Quote:
Originally Posted by xhayatox
But isn't vocabulary one aspect of intelligence? I always see people get praised for being so "intelligent" because they possess large vocabularies.
|
Xhayatox, that may seem true, but I agree with those who say that large vocabularies to not equate with native intelligence, which you obviously already possess. My grandfather was the smartest man I have ever met and he no doubt had an IQ off the charts, but he never went beyond 8th grade because he had to work to support his poor immigrant family. Nevertheless, he had an incredible ability to problem-solve, he knew about mathematics and science, he could build anything ... all signs of a smart person, not necessarily an educated one. To me, good grammar and using vocabulary
properly indicate that one is educated and well-read. So those who suggest you can improve yourself by reading good books with a dictionary nearby are making an important point. A person doesn't need to go to school to get educated. You can do it yourself at the public library. My grandmother did. She never went beyond the fifth grade and when she died at age 83, the novel Shogun, James Clavell's Japanese saga, and the daily newspaper were at her chair side.

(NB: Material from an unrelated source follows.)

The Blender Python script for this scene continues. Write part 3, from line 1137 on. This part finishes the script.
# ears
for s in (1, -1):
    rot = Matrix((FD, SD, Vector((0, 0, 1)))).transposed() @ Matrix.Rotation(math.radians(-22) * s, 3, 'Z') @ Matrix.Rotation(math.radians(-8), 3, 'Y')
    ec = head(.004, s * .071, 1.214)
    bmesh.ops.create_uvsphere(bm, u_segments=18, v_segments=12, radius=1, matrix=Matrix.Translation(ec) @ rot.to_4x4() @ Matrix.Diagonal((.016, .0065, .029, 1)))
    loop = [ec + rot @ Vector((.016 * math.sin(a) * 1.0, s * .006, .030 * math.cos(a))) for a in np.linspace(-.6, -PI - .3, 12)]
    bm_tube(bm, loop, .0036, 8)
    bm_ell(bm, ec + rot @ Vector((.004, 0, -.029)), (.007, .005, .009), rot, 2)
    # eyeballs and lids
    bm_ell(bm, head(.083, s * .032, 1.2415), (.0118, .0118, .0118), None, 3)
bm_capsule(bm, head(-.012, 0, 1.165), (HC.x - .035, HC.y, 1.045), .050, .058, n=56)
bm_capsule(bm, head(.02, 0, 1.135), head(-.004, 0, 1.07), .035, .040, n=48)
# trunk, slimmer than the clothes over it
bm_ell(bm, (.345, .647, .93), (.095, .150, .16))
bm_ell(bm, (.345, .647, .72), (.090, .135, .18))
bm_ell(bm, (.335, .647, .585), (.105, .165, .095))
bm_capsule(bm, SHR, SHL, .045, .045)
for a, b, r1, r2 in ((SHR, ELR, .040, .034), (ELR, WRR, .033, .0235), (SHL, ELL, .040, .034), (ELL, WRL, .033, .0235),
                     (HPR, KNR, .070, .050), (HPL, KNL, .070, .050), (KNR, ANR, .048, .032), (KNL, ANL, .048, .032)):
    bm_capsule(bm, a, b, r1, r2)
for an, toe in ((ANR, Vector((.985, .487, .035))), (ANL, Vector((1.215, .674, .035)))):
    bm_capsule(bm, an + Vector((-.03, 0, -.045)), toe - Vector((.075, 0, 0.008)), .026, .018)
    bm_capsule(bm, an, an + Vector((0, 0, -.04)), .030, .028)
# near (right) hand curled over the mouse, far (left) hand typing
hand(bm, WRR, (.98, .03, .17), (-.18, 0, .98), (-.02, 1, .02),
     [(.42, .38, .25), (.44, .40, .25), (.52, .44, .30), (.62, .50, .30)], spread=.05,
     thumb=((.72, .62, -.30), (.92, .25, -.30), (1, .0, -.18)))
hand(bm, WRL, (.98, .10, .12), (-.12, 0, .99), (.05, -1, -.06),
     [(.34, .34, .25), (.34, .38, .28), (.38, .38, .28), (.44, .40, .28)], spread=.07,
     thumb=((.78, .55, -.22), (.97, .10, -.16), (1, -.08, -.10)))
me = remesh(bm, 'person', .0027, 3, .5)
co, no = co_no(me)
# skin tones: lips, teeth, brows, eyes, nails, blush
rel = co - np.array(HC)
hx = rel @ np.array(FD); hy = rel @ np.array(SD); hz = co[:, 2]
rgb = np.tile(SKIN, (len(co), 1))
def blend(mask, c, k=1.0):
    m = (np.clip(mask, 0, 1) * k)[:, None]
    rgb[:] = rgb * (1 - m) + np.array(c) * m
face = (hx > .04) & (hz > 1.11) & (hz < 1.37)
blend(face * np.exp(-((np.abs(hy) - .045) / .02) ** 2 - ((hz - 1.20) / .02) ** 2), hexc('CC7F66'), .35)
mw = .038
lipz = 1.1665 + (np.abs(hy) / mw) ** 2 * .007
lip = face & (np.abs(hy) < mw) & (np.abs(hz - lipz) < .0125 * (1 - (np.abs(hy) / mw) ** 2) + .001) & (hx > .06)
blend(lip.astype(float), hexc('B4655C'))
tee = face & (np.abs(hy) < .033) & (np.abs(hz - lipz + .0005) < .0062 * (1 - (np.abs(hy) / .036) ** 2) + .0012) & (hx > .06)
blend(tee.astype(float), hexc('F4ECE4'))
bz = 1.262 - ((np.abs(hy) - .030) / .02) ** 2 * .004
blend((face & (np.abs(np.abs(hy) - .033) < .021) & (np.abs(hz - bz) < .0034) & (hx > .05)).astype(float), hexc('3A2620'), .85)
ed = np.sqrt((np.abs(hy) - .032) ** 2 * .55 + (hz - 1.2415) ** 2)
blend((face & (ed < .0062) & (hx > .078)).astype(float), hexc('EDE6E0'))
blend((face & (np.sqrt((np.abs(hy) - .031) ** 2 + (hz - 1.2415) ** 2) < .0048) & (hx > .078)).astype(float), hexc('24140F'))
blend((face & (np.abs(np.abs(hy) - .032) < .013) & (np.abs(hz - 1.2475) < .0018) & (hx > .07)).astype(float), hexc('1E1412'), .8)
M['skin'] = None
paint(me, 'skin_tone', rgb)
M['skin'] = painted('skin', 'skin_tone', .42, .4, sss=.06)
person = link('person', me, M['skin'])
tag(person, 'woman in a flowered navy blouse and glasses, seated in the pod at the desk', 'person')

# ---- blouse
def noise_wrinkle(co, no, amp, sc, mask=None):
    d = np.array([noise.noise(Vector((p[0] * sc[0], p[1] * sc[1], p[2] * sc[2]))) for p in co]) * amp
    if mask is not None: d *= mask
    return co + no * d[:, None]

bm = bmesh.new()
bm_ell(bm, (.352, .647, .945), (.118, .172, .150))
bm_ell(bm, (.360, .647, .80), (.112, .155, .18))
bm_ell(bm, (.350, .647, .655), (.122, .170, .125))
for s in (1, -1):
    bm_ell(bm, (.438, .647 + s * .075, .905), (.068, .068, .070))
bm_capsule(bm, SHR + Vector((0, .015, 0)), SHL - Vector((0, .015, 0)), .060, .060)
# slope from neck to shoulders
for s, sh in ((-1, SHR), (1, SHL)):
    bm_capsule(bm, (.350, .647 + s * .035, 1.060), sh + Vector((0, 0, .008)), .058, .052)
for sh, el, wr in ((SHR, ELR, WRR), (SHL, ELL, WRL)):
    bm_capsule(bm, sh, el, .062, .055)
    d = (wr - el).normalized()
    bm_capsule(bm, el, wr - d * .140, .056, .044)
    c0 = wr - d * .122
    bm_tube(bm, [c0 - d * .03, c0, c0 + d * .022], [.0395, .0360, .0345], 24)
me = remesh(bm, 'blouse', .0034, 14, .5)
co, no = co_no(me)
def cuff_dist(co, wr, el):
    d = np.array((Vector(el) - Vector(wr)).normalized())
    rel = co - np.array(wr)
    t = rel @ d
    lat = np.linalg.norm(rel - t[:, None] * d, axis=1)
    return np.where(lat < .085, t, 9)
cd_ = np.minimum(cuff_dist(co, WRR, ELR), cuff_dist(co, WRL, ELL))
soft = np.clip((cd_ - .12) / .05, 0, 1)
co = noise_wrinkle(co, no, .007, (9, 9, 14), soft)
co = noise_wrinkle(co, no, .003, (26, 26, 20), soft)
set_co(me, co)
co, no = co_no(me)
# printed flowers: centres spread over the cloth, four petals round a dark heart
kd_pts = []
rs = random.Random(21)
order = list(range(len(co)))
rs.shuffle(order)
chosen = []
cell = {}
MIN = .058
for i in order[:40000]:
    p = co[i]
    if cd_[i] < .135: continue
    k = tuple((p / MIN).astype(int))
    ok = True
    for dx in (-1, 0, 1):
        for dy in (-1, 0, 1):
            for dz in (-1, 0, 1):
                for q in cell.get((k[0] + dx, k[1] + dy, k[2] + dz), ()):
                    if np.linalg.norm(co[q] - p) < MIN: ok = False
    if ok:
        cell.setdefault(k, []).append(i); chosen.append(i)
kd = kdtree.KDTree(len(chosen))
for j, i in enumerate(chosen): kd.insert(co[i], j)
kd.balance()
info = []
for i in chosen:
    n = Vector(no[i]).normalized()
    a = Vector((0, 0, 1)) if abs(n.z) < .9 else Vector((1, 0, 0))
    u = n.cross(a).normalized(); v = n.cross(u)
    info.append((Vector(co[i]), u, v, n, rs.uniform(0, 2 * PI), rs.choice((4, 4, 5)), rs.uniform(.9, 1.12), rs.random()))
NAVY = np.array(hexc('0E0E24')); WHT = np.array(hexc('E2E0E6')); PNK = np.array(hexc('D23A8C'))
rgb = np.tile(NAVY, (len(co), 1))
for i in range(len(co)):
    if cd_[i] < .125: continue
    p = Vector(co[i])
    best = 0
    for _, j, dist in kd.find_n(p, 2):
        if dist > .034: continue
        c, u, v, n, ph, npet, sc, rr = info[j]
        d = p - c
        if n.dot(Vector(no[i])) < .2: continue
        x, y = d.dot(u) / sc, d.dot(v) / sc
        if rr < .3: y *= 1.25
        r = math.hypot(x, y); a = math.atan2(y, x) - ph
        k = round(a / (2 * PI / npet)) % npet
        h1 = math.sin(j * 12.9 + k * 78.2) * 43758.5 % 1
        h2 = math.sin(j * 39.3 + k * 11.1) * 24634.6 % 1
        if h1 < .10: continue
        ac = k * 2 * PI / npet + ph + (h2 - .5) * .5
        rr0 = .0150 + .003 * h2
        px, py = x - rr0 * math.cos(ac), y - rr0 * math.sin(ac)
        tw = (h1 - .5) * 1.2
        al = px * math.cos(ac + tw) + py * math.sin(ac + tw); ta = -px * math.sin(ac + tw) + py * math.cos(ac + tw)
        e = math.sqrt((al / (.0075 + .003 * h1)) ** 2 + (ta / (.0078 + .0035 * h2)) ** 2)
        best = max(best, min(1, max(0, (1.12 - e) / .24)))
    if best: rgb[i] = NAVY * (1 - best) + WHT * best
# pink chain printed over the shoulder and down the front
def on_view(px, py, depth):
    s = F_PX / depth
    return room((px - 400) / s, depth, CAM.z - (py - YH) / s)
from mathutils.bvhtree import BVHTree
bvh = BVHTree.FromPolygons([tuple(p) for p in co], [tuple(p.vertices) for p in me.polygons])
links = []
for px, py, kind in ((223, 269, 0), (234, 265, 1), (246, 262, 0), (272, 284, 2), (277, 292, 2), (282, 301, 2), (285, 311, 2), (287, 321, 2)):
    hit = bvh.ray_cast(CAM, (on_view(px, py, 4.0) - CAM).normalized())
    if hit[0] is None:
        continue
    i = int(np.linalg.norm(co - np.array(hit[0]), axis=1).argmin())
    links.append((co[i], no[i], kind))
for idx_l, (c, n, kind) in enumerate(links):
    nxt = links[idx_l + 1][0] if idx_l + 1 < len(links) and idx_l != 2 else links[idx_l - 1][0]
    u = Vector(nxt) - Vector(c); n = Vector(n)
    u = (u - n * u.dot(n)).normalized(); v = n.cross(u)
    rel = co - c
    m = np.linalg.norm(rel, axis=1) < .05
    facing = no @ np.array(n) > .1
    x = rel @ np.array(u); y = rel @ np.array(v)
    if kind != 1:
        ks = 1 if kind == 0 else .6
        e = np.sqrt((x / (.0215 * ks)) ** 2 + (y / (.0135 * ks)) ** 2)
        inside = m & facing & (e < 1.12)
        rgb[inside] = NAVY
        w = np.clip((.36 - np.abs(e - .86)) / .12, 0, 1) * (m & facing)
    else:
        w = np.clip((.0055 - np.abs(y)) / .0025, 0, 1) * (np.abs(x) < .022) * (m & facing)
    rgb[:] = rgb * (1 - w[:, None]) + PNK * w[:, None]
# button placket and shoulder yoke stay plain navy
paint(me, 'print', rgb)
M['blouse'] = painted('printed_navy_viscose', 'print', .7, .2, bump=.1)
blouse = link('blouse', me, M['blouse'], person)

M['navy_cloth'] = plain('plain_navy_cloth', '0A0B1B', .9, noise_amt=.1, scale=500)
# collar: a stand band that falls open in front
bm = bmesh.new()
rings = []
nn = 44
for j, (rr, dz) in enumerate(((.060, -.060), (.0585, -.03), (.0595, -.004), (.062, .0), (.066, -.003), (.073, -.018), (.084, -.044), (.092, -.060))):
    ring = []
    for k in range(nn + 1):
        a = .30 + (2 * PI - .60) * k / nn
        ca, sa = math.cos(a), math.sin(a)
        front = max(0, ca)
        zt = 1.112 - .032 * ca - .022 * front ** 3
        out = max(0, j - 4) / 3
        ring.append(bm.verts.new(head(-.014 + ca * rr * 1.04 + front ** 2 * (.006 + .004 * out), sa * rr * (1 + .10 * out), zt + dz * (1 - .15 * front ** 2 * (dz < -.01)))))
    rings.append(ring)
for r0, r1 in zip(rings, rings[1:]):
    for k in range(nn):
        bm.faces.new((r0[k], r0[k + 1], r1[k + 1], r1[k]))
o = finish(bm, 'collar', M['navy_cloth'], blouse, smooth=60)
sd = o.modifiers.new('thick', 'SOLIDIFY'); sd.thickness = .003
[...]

I'd be happy to take a crack at recommending some books for you. I've chosen these books because they are exceptionally well-written and teach us about the infinite varieties of the human experience — the recognition of which is another sign of a well-educated mind. These are just off the top of my head as contemporary books that have influenced me personally.
FICTION
The Great Gatsby, F. Scott Fitzgerald
The Sun Also Rises, Ernest Hemingway
To Kill a Mockingbird, Harper Lee
Go Tell It on the Mountain, James Baldwin
Herzog, Saul Bellow
Falconer, John Cheever
The Book of Common Prayer, Joan Didion
The Optimist's Daughter, Eudora Welty
Flaubert's Parrot, Julian Barnes
I Know Why the Caged Bird Sings, Maya Angelou
Rabbit, Run, John Updike
The Unbearable Lightness of Being, Milan Kundera
The Night in Question, Tobias Wolff
Berlin Noir, Philip Kerr
Gods and Monsters, Christopher Bram
Beloved, Toni Morrison
Invisible Man, Ralph Ellison
Speedboat, Renata Adler
Where I'm Calling From, Raymond Carver
Money, Martin Amis
Things Fall Apart, Chinua Achebe
The Balkan Trilogy by Olivia Manning
The Alexandria Quartet by Lawrence Durrell
Tree of Smoke, Denis Johnson
NONFICTION
Silent Spring, Rachel Carson
Black Boy, Richard Wright
A Room of One's Own, Virginia Woolf
In Cold Blood, Truman Capote
Let Us Now Praise Famous Men, James Agee
The Autobiography of Alice B. Toklas, Gertrude Stein
Speak, Memory, Vladimir Nabokov
Memories, Dreams, Reflections, Carl Jung
Outliers, Malcolm Gladwell
Zen and the Art of Motorcycle Maintenance, Robert Persig
I also read a lot of genre fiction and crime novels are my favorites. These books range from classic detective books, to mystery puzzles, to police procedurals, to spy stories. Many of them are written beautifully and transcend their genre. For anyone who has yet to explore crime fiction, the American godfathers are Dashiell Hammett (The Maltese Falcon), Raymond Chandler (The Long Goodbye), and Ross Macdonald (The Underground Man). Other authors whose writing skills I admire include Alan Furst, Ian Rankin, Joseph Hansen, Martin Cruz Smith, P.D. James, Eric Ambler, Ngaio Marsh, John D. MacDonald, Elmore Leonard, Tanya French, Domenic Stansberry, Val McDermid, Benjamin Black, Henry Chang, Denise Mina, and Reed Farrel Coleman.
I'll leave it up to other to suggest other genre fiction, although I will say there are many books of merit in science fiction.